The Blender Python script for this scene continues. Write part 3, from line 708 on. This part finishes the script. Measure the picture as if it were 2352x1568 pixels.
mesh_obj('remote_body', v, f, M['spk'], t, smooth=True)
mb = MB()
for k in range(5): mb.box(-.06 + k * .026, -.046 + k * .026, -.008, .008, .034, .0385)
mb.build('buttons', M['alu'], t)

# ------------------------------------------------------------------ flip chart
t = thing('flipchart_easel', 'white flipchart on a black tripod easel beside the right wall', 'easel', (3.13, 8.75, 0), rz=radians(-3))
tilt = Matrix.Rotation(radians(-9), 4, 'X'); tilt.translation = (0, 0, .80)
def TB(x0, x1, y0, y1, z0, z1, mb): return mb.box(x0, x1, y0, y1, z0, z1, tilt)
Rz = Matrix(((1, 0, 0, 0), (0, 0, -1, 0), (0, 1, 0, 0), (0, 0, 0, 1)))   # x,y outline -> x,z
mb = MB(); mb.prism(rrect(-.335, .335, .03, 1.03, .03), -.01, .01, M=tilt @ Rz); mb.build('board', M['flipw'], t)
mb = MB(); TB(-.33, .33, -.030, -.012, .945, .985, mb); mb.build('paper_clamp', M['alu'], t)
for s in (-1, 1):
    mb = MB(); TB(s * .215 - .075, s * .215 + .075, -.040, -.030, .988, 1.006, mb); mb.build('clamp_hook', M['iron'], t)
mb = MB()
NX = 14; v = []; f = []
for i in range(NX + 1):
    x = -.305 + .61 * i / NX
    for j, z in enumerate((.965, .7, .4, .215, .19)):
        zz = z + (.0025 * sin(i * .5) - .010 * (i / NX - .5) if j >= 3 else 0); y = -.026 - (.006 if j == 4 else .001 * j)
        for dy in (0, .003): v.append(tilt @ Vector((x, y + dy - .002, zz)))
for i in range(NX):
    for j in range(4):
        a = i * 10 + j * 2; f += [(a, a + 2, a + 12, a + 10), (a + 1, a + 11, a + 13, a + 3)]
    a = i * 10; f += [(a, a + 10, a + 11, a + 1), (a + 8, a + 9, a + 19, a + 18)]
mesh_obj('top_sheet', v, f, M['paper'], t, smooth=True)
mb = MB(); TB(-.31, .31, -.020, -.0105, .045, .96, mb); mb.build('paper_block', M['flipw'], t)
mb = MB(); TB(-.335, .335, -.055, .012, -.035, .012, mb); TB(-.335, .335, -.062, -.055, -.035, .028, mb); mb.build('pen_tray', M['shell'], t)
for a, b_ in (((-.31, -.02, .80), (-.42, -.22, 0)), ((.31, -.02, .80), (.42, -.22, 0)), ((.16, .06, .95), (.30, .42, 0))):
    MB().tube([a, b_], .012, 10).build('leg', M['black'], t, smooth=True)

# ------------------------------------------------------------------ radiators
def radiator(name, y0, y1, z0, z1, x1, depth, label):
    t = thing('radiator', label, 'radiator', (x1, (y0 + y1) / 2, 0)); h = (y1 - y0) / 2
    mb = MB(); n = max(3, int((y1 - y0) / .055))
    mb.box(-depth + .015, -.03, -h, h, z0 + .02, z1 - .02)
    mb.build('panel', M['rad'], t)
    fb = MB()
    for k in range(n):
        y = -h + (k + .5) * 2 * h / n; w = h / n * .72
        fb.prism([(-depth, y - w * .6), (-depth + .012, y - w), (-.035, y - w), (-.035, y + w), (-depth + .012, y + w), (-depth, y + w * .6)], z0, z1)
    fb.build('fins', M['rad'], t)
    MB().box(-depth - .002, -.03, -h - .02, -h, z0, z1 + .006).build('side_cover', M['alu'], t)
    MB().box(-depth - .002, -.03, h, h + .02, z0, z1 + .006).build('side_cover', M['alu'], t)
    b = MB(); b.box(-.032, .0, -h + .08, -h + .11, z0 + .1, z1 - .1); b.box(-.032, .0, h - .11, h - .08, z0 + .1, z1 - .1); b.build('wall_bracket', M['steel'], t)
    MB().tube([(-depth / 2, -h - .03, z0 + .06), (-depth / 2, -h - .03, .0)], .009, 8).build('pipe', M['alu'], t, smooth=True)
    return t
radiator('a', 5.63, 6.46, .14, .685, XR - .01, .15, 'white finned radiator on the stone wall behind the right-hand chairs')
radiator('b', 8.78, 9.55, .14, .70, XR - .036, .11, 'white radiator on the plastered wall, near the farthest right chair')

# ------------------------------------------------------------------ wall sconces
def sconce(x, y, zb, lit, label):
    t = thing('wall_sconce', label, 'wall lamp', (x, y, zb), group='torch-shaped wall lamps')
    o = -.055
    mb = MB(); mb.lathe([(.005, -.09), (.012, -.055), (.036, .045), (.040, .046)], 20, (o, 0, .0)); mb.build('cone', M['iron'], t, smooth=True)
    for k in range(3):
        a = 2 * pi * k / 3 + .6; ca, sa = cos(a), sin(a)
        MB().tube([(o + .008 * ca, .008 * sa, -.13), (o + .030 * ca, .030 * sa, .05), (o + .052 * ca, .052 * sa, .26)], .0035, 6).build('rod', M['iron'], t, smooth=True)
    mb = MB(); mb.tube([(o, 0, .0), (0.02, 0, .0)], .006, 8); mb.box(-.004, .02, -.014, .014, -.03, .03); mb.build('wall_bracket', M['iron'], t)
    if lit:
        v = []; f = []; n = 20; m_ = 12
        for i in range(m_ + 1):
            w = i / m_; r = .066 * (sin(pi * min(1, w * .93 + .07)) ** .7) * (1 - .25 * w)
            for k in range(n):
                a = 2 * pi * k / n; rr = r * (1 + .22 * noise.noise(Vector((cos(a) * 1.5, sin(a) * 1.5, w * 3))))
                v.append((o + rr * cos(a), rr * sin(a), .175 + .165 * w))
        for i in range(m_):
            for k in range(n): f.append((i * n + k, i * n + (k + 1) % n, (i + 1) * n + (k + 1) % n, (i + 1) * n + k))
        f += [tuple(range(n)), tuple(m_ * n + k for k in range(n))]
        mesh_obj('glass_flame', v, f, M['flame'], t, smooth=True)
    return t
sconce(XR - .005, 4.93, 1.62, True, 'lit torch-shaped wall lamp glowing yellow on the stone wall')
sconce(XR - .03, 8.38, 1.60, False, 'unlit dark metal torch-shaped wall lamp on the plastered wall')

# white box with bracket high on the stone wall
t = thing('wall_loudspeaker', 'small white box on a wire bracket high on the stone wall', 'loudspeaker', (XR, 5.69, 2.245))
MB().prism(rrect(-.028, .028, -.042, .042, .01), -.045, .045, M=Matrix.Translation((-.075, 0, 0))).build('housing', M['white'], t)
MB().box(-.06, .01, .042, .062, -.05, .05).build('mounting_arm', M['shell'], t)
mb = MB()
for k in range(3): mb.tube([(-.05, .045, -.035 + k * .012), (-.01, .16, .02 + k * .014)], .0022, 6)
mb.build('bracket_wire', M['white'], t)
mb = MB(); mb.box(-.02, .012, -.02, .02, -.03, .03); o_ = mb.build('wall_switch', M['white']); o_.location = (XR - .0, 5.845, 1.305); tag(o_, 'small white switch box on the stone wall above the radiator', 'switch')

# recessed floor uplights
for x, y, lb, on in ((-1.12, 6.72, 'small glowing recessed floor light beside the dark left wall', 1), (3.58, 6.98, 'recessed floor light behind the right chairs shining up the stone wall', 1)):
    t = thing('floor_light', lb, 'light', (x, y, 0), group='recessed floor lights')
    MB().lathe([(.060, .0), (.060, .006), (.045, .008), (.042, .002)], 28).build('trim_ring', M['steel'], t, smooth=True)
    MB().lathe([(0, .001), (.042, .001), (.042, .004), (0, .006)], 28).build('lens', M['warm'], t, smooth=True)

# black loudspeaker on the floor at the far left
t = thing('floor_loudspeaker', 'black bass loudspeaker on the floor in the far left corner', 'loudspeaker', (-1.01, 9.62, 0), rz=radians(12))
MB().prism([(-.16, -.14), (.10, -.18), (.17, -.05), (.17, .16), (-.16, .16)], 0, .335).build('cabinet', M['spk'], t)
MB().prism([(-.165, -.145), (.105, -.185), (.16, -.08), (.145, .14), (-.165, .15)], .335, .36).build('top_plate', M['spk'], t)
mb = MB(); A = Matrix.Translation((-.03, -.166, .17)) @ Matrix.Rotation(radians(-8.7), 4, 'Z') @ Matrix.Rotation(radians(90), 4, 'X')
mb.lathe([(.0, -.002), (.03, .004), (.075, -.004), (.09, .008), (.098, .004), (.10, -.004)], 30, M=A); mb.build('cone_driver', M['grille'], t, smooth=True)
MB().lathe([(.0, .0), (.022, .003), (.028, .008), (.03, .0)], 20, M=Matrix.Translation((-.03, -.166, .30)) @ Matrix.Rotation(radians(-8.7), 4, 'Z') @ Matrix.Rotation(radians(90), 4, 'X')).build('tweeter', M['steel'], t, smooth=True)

▬▬▬▬▬▬▬▬▬▬

- _What you have to do_
Reprint the data above from the opening line to the line holding "mb.build('buttons', M['alu'], t)", inclusive, and nothing else.

- _Complete response_
The Blender Python script for this scene continues. Write part 3, from line 708 on. This part finishes the script. Measure the picture as if it were 2352x1568 pixels.
mesh_obj('remote_body', v, f, M['spk'], t, smooth=True)
mb = MB()
for k in range(5): mb.box(-.06 + k * .026, -.046 + k * .026, -.008, .008, .034, .0385)
mb.build('buttons', M['alu'], t)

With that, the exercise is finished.